They're Called "Fresh Hop" Beers

In the Pacific Northwest, there is a spectacular harvest product made with hops plucked straight from the bine and placed thereafter in boiling wort, a whirlpool, and/or a tank of conditioning beer. These are known as fresh hop beers. For awhile, some folks toyed with "wet hop" ales, but that has largely died. (Do you call freshly-picked basil "wet basil?" Don't be absurd.) The reason for making beer this way is the same reason you'd select a fresh herb over a dried one: they taste and smell different.

I thought we had figured this out. For years, poor Bill Night had nearly annual posts trying to beat back confusion about the nomenclature and meaning of "fresh hop" beers (the pieces from 2012 and 2013 are worth reading if you want a primer on the long history of this debate). But over the weekend this appeared in the Twitter feed:

It precipitated a conversation (Twitter is the worst for conversations, by the way) about the proper name to use and what to call beer made with freshly-dried hops. People from places like Minnesota and Maryland and Ontario and Germany begged to differ. Then another version of this debate emerged on Facebook. Both Stan Hieronymus and a commenter on Facebook cited Sierra Nevada's early use of what they called "fresh hops" to refer to a beer made with freshly-dried hops.

There may be confusion in places like Minnesota and Maryland and Ontario and Germany where these beers are not made or made in very small quantities. (A number of hop fields have sprung up around the country and some of these are used in the manufacture of fresh hop beers. Joy! If you live near a brewery making those beers, go drink it now.)

But here's a bit of reportage for you. In the region of the country where 96% of the hops are grown--and basically all commercial hops--breweries produce hundreds of these beers. My guess is that we're in the mid- to high-hundreds at this point; there are ~600 breweries in Oregon and Washington, and a lot of breweries make these and many make multiple versions. Here in hop country, where the beers are actually made, they are uniformly known--and have been, for the better part of a decade--as fresh hop beers.

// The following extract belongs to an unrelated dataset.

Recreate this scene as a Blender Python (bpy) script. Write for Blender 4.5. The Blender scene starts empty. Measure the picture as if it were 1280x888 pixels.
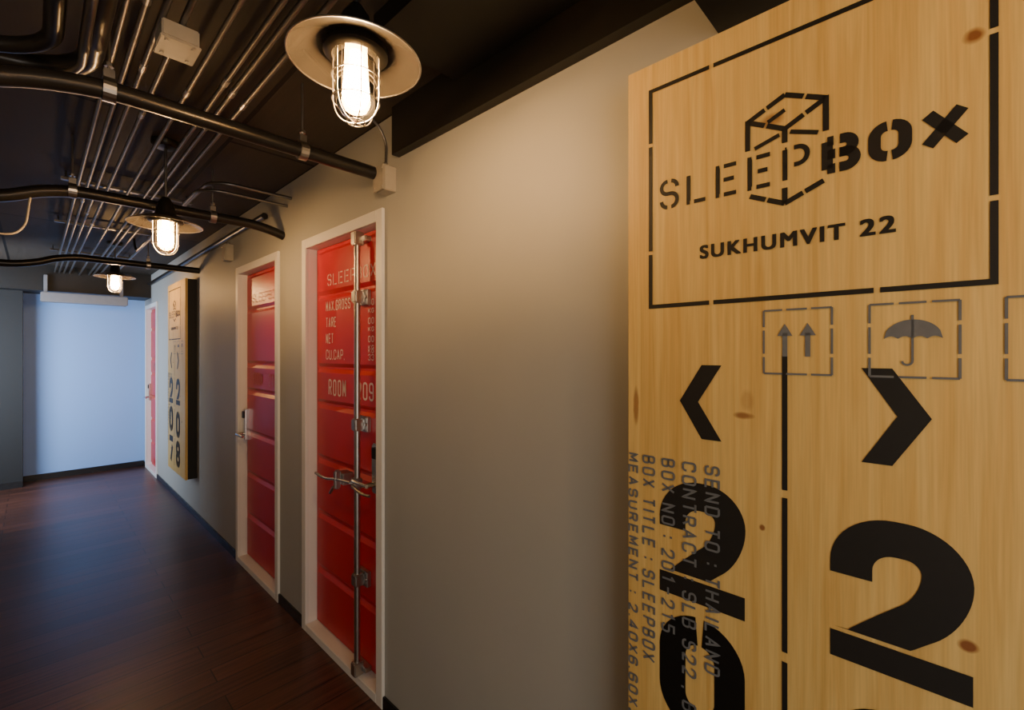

It is true that Sierra Nevada can stake their claim on the term and assert a different meaning. And while you'll find no bigger defender of Sierra Nevada's importance to beer than me, I have to say: so what? That term is not in wide circulation and confuses the matter. Beer made with freshly-dried hops is known as "beer." Languages evolve through use; rules are written through a descriptive rather than prescriptive process. You and I may think starting a sentence with "Hopefully" is a grammatical felony, but nobody cares. Society has spoken. Hopefully it will change, but stamping my little feet will not make it so.

Similarly, for everyone out there arguing that "we" should adopt a new term like wet or green hops to describe these beers, or that "we" should discontinue the use of fresh hops because one brewery once used the term differently, I have a serious question for you: what are you going to do with the tens of thousands (hundreds of thousands? millions?) of people already using a term for the beers made almost exclusively by their breweries? Fresh hop beers are a massive deal in the Pacific Northwest, and they already have a name everyone uses. "We" know what we're talking about.

If you live outside the Pacific Northwest, I have a recommendation. Accommodate yourself to our nomenclature. It's served us well. A fresh hop ale is one made with hops picked fresh and never dried at some point in the process. (Conventional hops may also be used.) I will leave it to others to come up with definitions for beer made with hops processed differently--freshly-dried, or with frozen fresh hops, or whatever. That's the undiscovered country; no one currently has a term, so it's wide open. Just don't call them "fresh hop" beers. That term is already in wide and specific use.